Transcribe the listing verbatim. Do not carry over any pictures.

****************

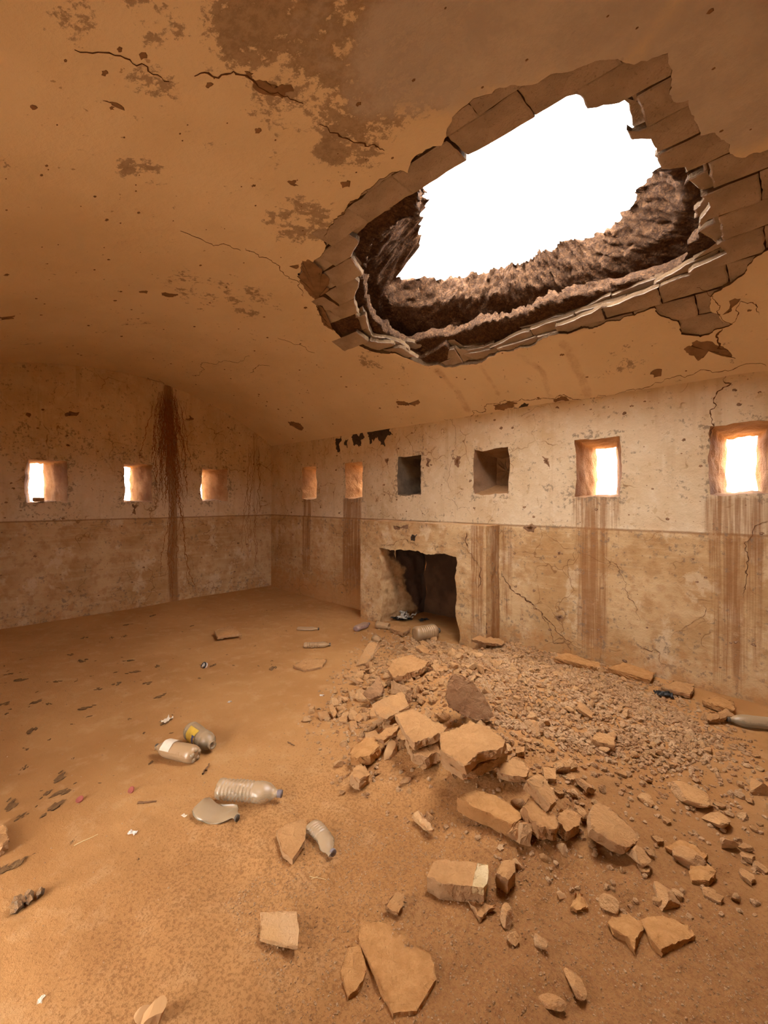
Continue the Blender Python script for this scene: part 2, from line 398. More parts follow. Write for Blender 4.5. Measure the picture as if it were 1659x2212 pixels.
# ------------------------------------------------------------------ structure: walls
def hole_loop(r, seed, amp=.035, step=.035): return fractal(r, step, amp, True, seed)
def fields_right(X, Z):
    st = np.zeros_like(X)
    for a, b, zt, zb, s in [(.90, 1.13, 1.54, .15, .75), (1.87, 2.27, 1.54, -.1, .85), (4.13, 4.42, 1.56, 1.2, .45), (4.36, 4.52, 1.25, .0, .55), (5.13, 5.40, 1.54, -.1, .8), (5.08, 5.5, 1.54, .95, .55), (6.13, 6.34, 1.54, -.1, .75), (6.08, 6.52, 1.54, .75, .7), (6.3, 6.5, 1.3, .1, .5), (4.75, 4.9, .9, 0, .3), (7.1, 7.5, 1.54, 0, .9)]:
        e = .05
        st = np.maximum(st, s * sstep(a - e, a + e, X) * sstep(b + e, b - e, X) * sstep(zt + .02, zt - .02, Z) * sstep(zb - .1, zb + .45, Z))
    for a, zt, zb in [(4.0, 2.42, 2.1), (3.75, 2.42, 2.2), (4.5, 2.42, 2.15)]:
        st = np.maximum(st, .45 * sstep(.12, .03, np.abs(X - a)) * sstep(zb, zt, Z))
    di = .21 + .2 * sstep(.6, .05, Z) + .22 * sstep(.25, .02, np.hypot(X - 4.95, (Z - 1.55) * .6)) + .12 * sstep(1.0, 1.25, Z) * sstep(1.35, 1.25, Z)
    for w in WIN_R + [n + (0, 0) for n in NICHE_R]:
        di = np.maximum(di, .42 * sstep(.14, .02, np.maximum(np.maximum(w[0] - X, X - w[1]), np.maximum(w[2] - Z, Z - w[3]))))
    du = .65 * sstep(.6, .02, Z) + .30 * sstep(4.4, 2.0, X) * sstep(1.4, .6, Z)
    return st, di, du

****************

*Full response:*
Continue the Blender Python script for this scene: part 2, from line 398. More parts follow. Write for Blender 4.5. Measure the picture as if it were 1659x2212 pixels.
# ------------------------------------------------------------------ structure: walls
def hole_loop(r, seed, amp=.035, step=.035): return fractal(r, step, amp, True, seed)
def fields_right(X, Z):
    st = np.zeros_like(X)
    for a, b, zt, zb, s in [(.90, 1.13, 1.54, .15, .75), (1.87, 2.27, 1.54, -.1, .85), (4.13, 4.42, 1.56, 1.2, .45), (4.36, 4.52, 1.25, .0, .55), (5.13, 5.40, 1.54, -.1, .8), (5.08, 5.5, 1.54, .95, .55), (6.13, 6.34, 1.54, -.1, .75), (6.08, 6.52, 1.54, .75, .7), (6.3, 6.5, 1.3, .1, .5), (4.75, 4.9, .9, 0, .3), (7.1, 7.5, 1.54, 0, .9)]:
        e = .05
        st = np.maximum(st, s * sstep(a - e, a + e, X) * sstep(b + e, b - e, X) * sstep(zt + .02, zt - .02, Z) * sstep(zb - .1, zb + .45, Z))
    for a, zt, zb in [(4.0, 2.42, 2.1), (3.75, 2.42, 2.2), (4.5, 2.42, 2.15)]:
        st = np.maximum(st, .45 * sstep(.12, .03, np.abs(X - a)) * sstep(zb, zt, Z))
    di = .21 + .2 * sstep(.6, .05, Z) + .22 * sstep(.25, .02, np.hypot(X - 4.95, (Z - 1.55) * .6)) + .12 * sstep(1.0, 1.25, Z) * sstep(1.35, 1.25, Z)
    for w in WIN_R + [n + (0, 0) for n in NICHE_R]:
        di = np.maximum(di, .42 * sstep(.14, .02, np.maximum(np.maximum(w[0] - X, X - w[1]), np.maximum(w[2] - Z, Z - w[3]))))
    du = .65 * sstep(.6, .02, Z) + .30 * sstep(4.4, 2.0, X) * sstep(1.4, .6, Z)
    return st, di, du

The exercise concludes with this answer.